Source: National Archives, RG 59, Central Files 1970–73, POL 17 JAM–CUBA. Confidential. In telegram 1928 from Kingston, July 29, the Embassy reported that Manley denied press reports that his government had invited Fidel Castro to attend Jamaican independence day celebrations. (Ibid.)


430. Memorandum of Conversation, Washington, August 16, 1972.

Secretary of State Rogers met with outgoing Jamaican Ambassador Richardson, who indicated that the new Jamaican Government was under pressure from radical elements. Richardson voiced the concern that as the new government sought to take actions to narrow economic disparities, those actions might be misinterpreted as a move to the left.

Source: National Archives, RG 59, Central Files 1970–73, POL JAM–US. Confidential. It was drafted by Burke (ARA/CAR). In telegram 3104 from Kingston, November 1, the Embassy reported that the Jamaican Government had launched a “massive campaign” to refute claims that it was leading the nation to the far left. (Ibid., POL 12 JAM)
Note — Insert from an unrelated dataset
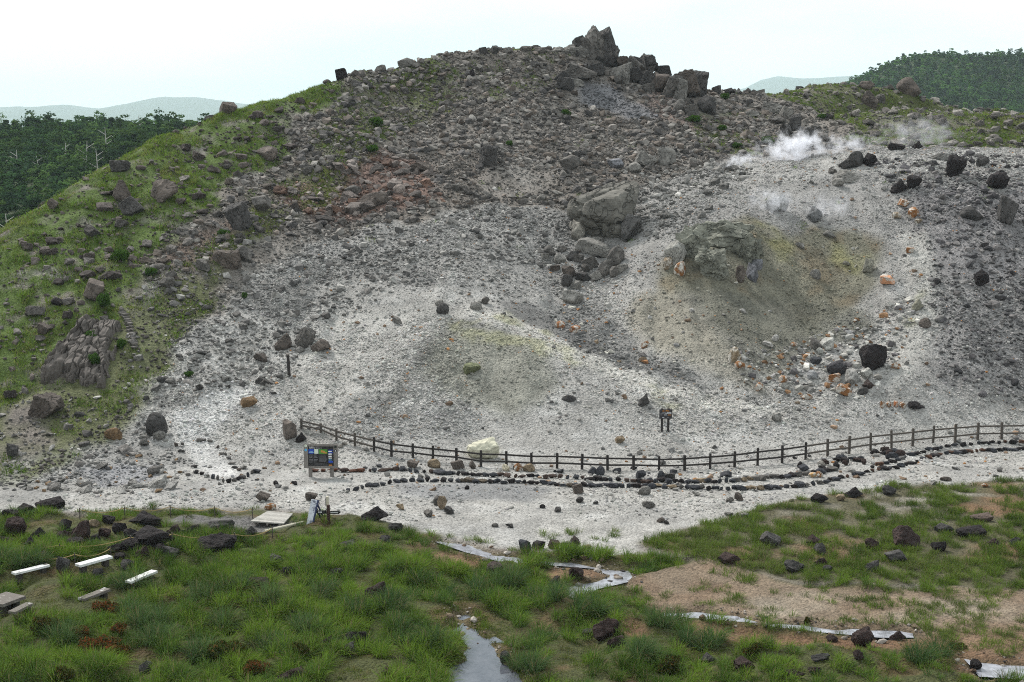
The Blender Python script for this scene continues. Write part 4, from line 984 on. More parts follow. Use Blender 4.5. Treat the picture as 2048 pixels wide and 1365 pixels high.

431. Memorandum From the Executive Secretary of the Department of State (Eliot) to the President’s Assistant for National Security Affairs (Kissinger), Washington, November 6, 1972.

Executive Secretary Eliot reported that Prime Minister Manley told Ambassador de Roulet that the Jamaican Government, along with the Governments of Trinidad and Tobago, Barbados, and Guyana planned to establish diplomatic relations with Cuba.

Source: National Archives, Nixon Presidential Materials, NSC Files, Box 786, Country Files, Latin America, Jamaica, Vol. I. Confidential. Richard W. Mueller signed for Eliot above Eliot’s typeset signature. An NSC routing slip indicates that Jorden forwarded the memorandum to Kissinger for information on November 9. On December 8, Jamaica, Trinidad and Tobago, Barbados, and Guyana established diplomatic relations with Cuba. On January 17, 1973, Dick Campbell forwarded the memorandum back to Jorden, asking “Is the attached memo OBE or should it be re-submitted for HAK’s info?” On January 19, Jorden noted in the routing slip that the memorandum “OBE.”